* THE TASK *
Only lines with the word "Python" are needed; collect each of them from the listing below.

* DATA FOR THIS EXERCISE *
** Begin **

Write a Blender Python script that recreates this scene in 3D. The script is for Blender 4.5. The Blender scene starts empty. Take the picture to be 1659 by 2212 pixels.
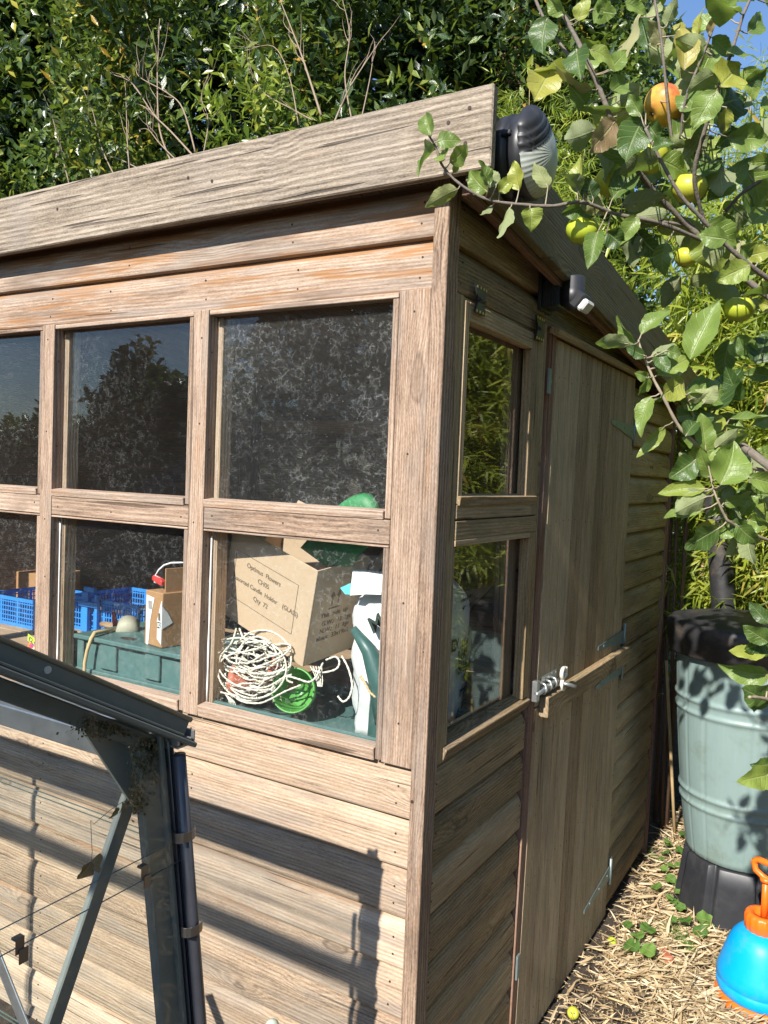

** End **
** Begin **

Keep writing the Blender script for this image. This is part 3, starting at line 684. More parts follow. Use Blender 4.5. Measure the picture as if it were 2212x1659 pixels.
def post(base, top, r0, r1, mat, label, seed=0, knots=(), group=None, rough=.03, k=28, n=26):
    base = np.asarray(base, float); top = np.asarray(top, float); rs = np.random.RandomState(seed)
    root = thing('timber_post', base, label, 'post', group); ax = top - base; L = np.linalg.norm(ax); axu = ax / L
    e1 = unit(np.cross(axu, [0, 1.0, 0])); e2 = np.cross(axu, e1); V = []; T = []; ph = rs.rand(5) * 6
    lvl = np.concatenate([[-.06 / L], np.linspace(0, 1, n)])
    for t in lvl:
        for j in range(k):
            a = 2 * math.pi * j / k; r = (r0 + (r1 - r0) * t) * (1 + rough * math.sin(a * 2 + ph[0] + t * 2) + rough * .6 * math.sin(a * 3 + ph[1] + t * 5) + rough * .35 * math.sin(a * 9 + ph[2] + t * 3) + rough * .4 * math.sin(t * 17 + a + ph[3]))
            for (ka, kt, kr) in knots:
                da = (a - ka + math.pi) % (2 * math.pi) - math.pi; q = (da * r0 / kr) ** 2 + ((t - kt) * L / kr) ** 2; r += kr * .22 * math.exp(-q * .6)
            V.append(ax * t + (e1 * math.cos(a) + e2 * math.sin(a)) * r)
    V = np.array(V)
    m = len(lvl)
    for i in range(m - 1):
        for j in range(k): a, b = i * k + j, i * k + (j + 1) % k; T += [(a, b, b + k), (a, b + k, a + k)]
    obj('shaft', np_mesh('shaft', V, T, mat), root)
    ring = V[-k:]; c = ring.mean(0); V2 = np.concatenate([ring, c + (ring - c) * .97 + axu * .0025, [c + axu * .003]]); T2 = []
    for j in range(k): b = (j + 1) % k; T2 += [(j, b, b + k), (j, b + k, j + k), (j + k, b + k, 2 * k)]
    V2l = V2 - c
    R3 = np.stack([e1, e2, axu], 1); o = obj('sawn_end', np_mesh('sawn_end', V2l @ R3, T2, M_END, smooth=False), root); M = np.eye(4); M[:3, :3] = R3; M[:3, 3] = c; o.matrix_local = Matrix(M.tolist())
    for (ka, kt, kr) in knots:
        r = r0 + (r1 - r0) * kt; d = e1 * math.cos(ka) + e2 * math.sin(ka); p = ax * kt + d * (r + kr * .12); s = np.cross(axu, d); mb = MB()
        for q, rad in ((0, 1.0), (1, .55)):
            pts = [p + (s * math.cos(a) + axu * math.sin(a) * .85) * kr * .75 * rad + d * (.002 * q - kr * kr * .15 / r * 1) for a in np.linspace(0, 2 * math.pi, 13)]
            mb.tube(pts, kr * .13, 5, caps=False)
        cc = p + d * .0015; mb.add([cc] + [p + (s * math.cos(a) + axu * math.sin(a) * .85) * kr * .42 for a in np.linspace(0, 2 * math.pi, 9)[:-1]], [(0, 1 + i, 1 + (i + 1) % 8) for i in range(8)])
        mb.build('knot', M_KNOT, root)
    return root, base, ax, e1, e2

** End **
** Begin **

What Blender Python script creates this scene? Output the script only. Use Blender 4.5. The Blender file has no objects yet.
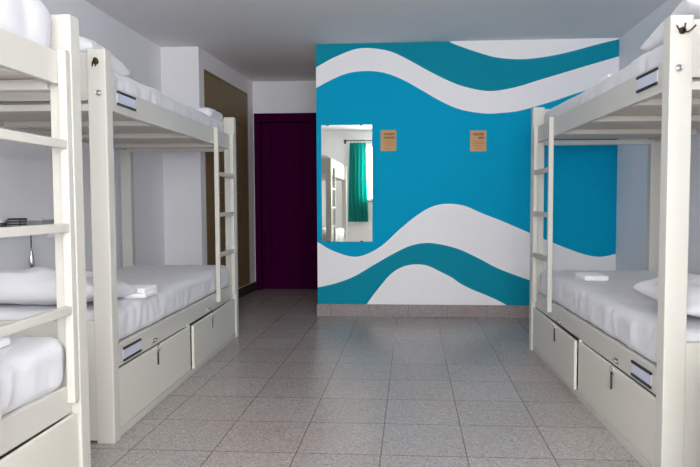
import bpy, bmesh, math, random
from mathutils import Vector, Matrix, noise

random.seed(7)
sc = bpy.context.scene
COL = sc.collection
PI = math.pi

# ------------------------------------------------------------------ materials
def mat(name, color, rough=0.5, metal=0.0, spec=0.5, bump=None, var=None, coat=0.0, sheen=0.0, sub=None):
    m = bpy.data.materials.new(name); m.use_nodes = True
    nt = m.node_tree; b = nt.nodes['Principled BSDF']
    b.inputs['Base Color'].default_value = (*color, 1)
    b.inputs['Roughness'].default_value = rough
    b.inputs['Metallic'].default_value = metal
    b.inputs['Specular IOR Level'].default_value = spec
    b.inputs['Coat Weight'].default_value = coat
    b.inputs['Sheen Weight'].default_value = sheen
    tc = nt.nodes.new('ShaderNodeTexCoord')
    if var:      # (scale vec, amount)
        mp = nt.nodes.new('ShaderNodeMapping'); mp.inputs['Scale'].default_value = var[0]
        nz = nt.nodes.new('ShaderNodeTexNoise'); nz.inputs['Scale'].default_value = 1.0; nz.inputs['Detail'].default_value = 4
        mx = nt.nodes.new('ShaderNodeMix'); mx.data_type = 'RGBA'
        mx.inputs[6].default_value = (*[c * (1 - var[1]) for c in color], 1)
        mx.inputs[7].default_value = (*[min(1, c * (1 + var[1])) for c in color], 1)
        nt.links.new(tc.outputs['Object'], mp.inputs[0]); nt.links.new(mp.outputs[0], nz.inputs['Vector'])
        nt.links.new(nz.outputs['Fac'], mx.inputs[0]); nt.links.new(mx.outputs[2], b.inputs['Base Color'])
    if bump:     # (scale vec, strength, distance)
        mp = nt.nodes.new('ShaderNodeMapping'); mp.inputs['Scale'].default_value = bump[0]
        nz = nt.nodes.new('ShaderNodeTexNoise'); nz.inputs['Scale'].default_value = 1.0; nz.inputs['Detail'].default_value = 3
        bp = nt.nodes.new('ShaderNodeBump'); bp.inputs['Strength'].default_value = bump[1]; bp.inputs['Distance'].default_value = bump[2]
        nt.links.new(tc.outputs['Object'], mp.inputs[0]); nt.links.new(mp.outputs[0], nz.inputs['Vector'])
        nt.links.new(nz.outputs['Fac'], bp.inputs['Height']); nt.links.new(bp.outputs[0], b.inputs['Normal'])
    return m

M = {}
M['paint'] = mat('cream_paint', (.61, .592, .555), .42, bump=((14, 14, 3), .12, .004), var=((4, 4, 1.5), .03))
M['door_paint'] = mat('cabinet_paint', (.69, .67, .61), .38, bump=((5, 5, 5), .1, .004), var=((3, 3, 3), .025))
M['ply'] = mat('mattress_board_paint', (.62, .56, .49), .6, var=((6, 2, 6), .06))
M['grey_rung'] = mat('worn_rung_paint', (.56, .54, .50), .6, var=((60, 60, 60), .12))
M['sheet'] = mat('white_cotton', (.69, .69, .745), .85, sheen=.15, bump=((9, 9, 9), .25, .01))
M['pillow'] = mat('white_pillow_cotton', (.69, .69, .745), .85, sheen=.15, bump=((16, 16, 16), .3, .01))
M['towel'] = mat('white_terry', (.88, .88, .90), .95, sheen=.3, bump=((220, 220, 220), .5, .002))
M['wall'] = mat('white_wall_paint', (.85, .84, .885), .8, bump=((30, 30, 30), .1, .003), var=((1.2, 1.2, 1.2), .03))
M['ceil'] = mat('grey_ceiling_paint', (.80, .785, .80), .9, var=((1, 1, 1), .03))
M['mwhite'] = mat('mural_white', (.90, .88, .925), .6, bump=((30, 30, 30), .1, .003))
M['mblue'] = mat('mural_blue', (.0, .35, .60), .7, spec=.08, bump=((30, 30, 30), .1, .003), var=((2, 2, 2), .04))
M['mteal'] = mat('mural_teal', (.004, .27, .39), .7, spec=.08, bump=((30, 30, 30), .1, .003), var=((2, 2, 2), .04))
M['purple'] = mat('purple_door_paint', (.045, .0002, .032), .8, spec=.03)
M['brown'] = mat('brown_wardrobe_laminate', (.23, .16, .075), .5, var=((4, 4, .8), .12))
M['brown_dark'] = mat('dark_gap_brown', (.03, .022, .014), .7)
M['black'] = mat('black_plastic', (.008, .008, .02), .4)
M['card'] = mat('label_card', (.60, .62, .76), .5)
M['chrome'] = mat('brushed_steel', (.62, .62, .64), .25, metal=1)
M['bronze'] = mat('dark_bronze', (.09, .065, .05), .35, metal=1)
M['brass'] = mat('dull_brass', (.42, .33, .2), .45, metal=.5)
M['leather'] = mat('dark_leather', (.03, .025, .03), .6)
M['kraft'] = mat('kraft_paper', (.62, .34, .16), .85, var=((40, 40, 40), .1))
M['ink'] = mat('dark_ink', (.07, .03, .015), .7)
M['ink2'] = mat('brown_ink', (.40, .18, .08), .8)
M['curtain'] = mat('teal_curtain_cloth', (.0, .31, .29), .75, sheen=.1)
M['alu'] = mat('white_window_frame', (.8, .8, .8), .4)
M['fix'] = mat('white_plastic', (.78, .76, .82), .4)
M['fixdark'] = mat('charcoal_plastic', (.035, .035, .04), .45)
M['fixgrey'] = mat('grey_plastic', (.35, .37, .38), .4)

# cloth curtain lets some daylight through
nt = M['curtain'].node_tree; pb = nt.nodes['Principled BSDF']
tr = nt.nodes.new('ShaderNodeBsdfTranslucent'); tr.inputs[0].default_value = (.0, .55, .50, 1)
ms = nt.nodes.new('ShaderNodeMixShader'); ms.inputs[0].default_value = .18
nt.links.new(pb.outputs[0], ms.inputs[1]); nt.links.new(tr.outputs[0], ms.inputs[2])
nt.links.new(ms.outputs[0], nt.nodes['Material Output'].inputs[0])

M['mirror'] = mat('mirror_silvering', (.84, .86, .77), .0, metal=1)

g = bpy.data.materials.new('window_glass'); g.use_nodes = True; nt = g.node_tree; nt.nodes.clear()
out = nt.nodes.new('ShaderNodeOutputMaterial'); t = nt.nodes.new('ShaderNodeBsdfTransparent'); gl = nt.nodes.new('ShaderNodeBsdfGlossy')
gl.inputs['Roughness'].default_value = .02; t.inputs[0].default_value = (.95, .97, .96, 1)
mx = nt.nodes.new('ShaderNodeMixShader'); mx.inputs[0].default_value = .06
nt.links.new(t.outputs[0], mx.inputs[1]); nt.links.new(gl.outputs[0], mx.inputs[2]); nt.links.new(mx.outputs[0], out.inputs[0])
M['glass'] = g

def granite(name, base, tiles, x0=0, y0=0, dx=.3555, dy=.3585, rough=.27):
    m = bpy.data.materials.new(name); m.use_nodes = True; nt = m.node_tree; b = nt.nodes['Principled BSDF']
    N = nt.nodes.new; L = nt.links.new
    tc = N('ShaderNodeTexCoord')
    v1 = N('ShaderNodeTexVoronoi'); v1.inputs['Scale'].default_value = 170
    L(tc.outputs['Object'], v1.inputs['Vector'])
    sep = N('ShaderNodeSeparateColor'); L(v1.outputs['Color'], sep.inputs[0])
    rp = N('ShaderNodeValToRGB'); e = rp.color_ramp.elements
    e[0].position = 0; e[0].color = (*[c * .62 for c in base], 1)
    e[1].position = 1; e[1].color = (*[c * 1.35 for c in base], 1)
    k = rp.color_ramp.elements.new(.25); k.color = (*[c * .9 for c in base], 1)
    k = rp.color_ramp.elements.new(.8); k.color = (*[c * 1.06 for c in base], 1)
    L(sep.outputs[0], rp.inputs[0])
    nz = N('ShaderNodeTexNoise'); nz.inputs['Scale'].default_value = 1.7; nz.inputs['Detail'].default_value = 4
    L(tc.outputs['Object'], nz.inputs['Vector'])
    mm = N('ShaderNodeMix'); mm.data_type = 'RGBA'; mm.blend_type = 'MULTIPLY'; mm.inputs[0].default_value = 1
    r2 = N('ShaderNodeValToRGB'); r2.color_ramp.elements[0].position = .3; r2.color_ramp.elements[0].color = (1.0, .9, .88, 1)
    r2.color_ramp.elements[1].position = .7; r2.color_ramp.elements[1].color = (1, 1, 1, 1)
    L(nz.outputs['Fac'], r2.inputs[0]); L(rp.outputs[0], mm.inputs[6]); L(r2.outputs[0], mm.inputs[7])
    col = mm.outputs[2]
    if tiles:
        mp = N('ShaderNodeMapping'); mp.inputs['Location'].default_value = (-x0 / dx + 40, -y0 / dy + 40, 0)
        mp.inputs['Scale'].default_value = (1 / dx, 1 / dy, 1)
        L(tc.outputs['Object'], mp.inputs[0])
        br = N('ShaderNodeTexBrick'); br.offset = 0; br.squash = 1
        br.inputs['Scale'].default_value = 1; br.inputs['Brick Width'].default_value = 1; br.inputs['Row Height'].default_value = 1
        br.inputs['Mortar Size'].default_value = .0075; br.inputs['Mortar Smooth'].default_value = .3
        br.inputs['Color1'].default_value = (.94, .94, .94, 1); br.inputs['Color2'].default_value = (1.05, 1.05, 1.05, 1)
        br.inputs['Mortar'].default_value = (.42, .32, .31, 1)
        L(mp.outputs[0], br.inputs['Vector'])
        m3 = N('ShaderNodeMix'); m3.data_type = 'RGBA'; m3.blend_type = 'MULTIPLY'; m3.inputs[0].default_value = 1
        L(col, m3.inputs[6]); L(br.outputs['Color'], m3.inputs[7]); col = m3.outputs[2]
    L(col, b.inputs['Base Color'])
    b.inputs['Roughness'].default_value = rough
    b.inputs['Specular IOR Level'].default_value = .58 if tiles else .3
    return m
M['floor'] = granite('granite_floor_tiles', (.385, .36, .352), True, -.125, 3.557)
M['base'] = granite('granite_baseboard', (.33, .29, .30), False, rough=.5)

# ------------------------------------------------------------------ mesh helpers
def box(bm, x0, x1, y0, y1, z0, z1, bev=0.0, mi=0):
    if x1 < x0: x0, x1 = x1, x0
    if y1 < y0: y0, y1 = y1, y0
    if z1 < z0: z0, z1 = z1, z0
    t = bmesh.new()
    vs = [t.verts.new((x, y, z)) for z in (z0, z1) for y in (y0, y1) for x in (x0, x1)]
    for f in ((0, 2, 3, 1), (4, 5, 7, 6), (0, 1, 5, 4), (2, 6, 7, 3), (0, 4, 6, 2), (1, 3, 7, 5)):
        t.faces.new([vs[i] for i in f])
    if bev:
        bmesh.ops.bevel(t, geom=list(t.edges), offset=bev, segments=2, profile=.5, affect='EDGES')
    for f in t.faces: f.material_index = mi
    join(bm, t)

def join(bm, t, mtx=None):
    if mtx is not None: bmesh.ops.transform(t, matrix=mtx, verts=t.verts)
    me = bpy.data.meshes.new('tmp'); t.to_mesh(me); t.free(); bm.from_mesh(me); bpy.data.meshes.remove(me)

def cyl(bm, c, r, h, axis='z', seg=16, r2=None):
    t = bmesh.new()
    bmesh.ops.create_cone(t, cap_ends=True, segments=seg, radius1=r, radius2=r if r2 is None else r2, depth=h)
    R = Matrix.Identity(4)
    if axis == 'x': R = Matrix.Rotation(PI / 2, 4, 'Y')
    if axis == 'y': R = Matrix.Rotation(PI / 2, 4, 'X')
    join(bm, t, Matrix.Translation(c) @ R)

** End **

* FINAL RESULT *
Write a Blender Python script that recreates this scene in 3D. The script is for Blender 4.5. The Blender scene starts empty. Take the picture to be 1659 by 2212 pixels.
What Blender Python script creates this scene? Output the script only. Use Blender 4.5. The Blender file has no objects yet.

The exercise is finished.